Il basket etneo tra crisi e passione Parlano i protagonisti Di Piazza e Lo Faro

Sono stati appena festeggiati gli ottant’anni della pallacanestro a Catania. È una strada accidentata, quella del basket sotto il vulcano, da sempre, da quando si giocava nel cortile della casa del Balilla ai recenti tempi d’argento in Serie B2. Due anni fa sono partiti i nuovi progetti che hanno nel Basket Acireale e nella Rainbow Catania i vertici maschile e femminile, ma si stanno ancora mettendo le basi per un futuro migliore. E tra crisi economica e vocazionale è difficile tirare avanti la carretta.

Gabriella Di Piazza premiata da Carmelo Carbone lo scorso luglio (foto di Chiara Borzì)

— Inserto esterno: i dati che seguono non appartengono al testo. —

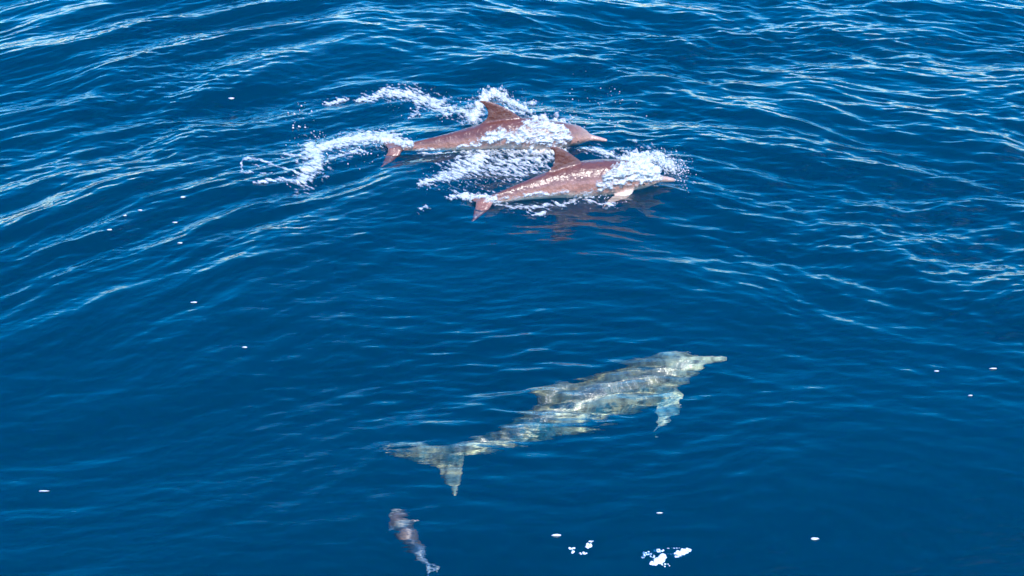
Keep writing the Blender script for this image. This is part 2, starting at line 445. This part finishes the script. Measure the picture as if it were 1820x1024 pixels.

«Catania vive un problema che non è solo provinciale, ma nazionale». Gabriella Di Piazza è allenatrice da venticinque anni, catanese d’adozione. Conosce a menadito l’ambiente maschile giovanile e quello femminile e proprio per questo sa che il problema principale è «la crisi del reclutamento (più rilevante nella femminile), che potrebbe essere superata con una maggiore capacità di entusiasmare i giovani, attraverso progetti in comune con la scuola, e la capacità di animazione degli istruttori che devono avere voglia di fare e sperimentare».

Anche se in pochi varcano la soglia dei campionati regionali, qualche giovane riesce a emergere. Alcuni progetti degli ultimi anni, anche se spesso con picchi alti e bassi, hanno prodotto alcuni elementi, il cui miglior frutto è la Nazionale italiana Alessandra Formica. Altro cestista del ’93, e una delle sorprese dello scorso anno, è

Federico Lo Faro con la maglia del Paternò lo scorso settembre (foto di Roberto Quartarone)

Federico Lo Faro, esordiente quest’anno in DNC, la quinta serie siculo-calabra, con Paternò. «Mi rammarica dirlo ma non vedo segnali positivi dal basket catanese – ci spiega –. La prima società della città è il Cus Catania che sta affrontando un campionato di C2 di bassa classifica e questo, penso, dovrebbe far riflettere parecchio!»

«La collaborazione fra società – prosegue il play-guardia –, che sembrerebbe la soluzione più semplice, non ha portato nessun risultato, non so se per la cattiva gestione o per la scarsa partecipazione». Be’, questa è un’altra nota dolente storica: per anni si è affrontato i campionati divisi, con due o più squadre che raramente tentavano di unire gli intenti, e quando si sono tentate delle sinergie (fusioni no, difficilmente si è arrivati a tanto) sono durate lo spazio di poche stagioni. «Bisogna uscire dal proprio orticello – prosegue la Di Piazza – trovare una convergenza di intenti su progetti comuni».

Per convergere su progetti comuni, in più, bisogna avere anche le risorse necessarie per portarli a termine. E queste risorse, quando ci sono, finiscono in fretta perché spesso è mancata la “sostenibilità”, la capacità di affidarsi agli elementi cresciuti in casa più che a soldati di ventura e mestieranti che passano in fretta. «La mia speranza – confida Lo Faro – è sempre quella che venga attuato un progetto ambizioso e duraturo. Al momento non credo che ci sia una sola società che si stia applicando in tal senso, e anche quando una società ci prova non ha la forza economica di attuarlo. Due sole squadre che disputano un campionato nazionale – Acireale e Paternò – ne sono la prova».

Mancano anche gli aiuti dall’alto. Mentre una volta i contributi regionali e comunali sostenevano bene l’attività, oggi lo sport non solo non ne riceve più, ma deve anche pagare per i palazzetti pubblici con l’acqua fredda, e spesso lottare contro una Federazione che poche stagioni fa ha introdotto i «parametri per i nuovi atleti svincolati». Nati come metodo per stimolare l’attività giovanile, hanno finito per tagliare le gambe a quella senior, costringendo ogni anno molti 21enni ad appendere le scarpe al chiodo perché se non possono più continuare a giocare con la società che li ha cresciuti, non ne trovano un’altra disposta a pagare cifre molto alte (quest’anno 1.200 euro per la C2, 300 per la D) per tesserarli.

«A questo aggiungiamo – conclude la Di Piazza – la necessità dello sblocco delle annate sulla limitazione delle atlete giovani a partecipare a più campionati. Ad esempio quelle nate nel 1998, 1999 e 2000 possono disputarne solo due. Capisco che sia importante non fare giocare una 1999 nell’Under-19 , ma perché una 2000, se pronta, non può fare l’Under-15? Ci vorrebbe più elasticità da parte della Fip, sentendo la base». E, a volte, il dialogo e la comunicazione sono proprio ciò che più manca.